Yeeshu aur yona ka chinh

Hindi / Jonah, esp. 1:17

Now the Lord provided a huge fish to swallow Jonah, and Jonah was in the belly of the fish three days and three nights.
– Jonah 1:17

“A wicked and adulterous generation looks for a sign, but none will be given it except the sign of Jonah.” Jesus then left them and went away.
– Matthew 16:4

Signs are all around us, giving us information or giving us directions. They are important to a city. What would it be like if we were to enter a city with no signage? A great deal of time would be lost trying to locate things, and it would be quite frustrating.

In the Bible, the birth of Jesus Christ and His mission were to be anticipated by certain signs. For example, Matthew used this expression at Jesus’ birth: “All this took place to fulfill what the Lord had said through the prophet. . .” (Matthew 1:22). Jonah is an infamous prophet of the Old Testament, a runaway prophet. His name meant dove, and he tried to fly away from the mission God had for him. A popular image of Jonah finds him in the belly of a large fish (often pictured as a whale). Jonah was not interested in carrying the call for repentance to the Assyrian capital of Nineveh. The Assyrians were mighty warriors and would later invade Northern Israel and take the people captive. They were detestable to Jonah! He would rather have them die than repent.

So Jonah made an escape plan to sail to a far-off land called Tarshish. However, Jonah misjudged God’s sovereignty. Not too far from the shore, a storm supernat­urally developed, and Jonah recognized God was pursuing him. “I am a Hebrew and I worship the Lord, the God of heaven, who made the sea and the dry land”, he confessed (Jonah 1:9). The only way out of the storm was to give Jonah over to the raging sea. Unknown to his fellow sailors or to Jonah himself, a rescue was in store in the form of a large fish. Jonah spent three days and three nights in the belly of the fish where he repented of his disobedience. The fish then vomited him out on land. A messy affair on the outside but sanctified on the inside!
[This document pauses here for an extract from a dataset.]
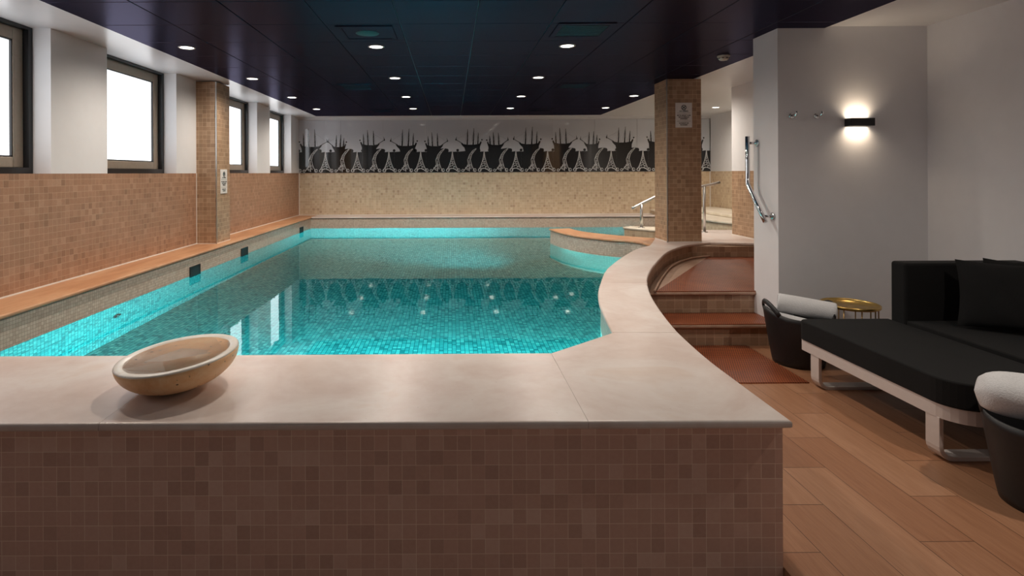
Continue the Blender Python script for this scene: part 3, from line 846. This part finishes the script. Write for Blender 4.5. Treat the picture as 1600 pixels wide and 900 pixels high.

Fast forward to the Gospel of Matthew. Jesus is confronted by the Pharisees who asked Him for another sign to prove He was the Christ. Jesus responds with a harsh rebuke, calling them “wicked and adulterous” and emphasizing that no sign other than the sign of Jonah would be given them. This sign was a reference to the death, burial, and resurrection of Christ—which they were about to witness! At Advent, the sign that gets the most attention is Christ’s birth. However, a little further into the Gospels, the fuller revelation of Jesus Christ is made known. Unlike Jonah, Jesus did not run away from the mission that the Father sent Him for. Jesus inaugurated his Kingdom on earth with a call to repentance (Jonah was to do that with Nineveh). Jesus becomes the full expression of God’s character which Jonah knew but struggled to embrace: “I knew that you are a gracious and compassionate God, slow to anger and abounding in love, a God who relents from sending calamity” (Jonah 4:2b).

As we celebrate Christmas, we conclude a year that saw a lot of suffering and calamity. Wars, floods, famine, terrorism, persecution, economic distress, and other challenges have made their mark. Some of us are possibly still in the middle of it, and Christmas this year threatens not to hold the same joy for us. However, for the children of God, the sign of Jonah which points to Christ’s resurrection gives us true hope and joy in all circumstances. To it is attached the sure promise of God that one day all suffering and calamity shall cease because all things will be made new by the grace and power of our gracious and compassionate God.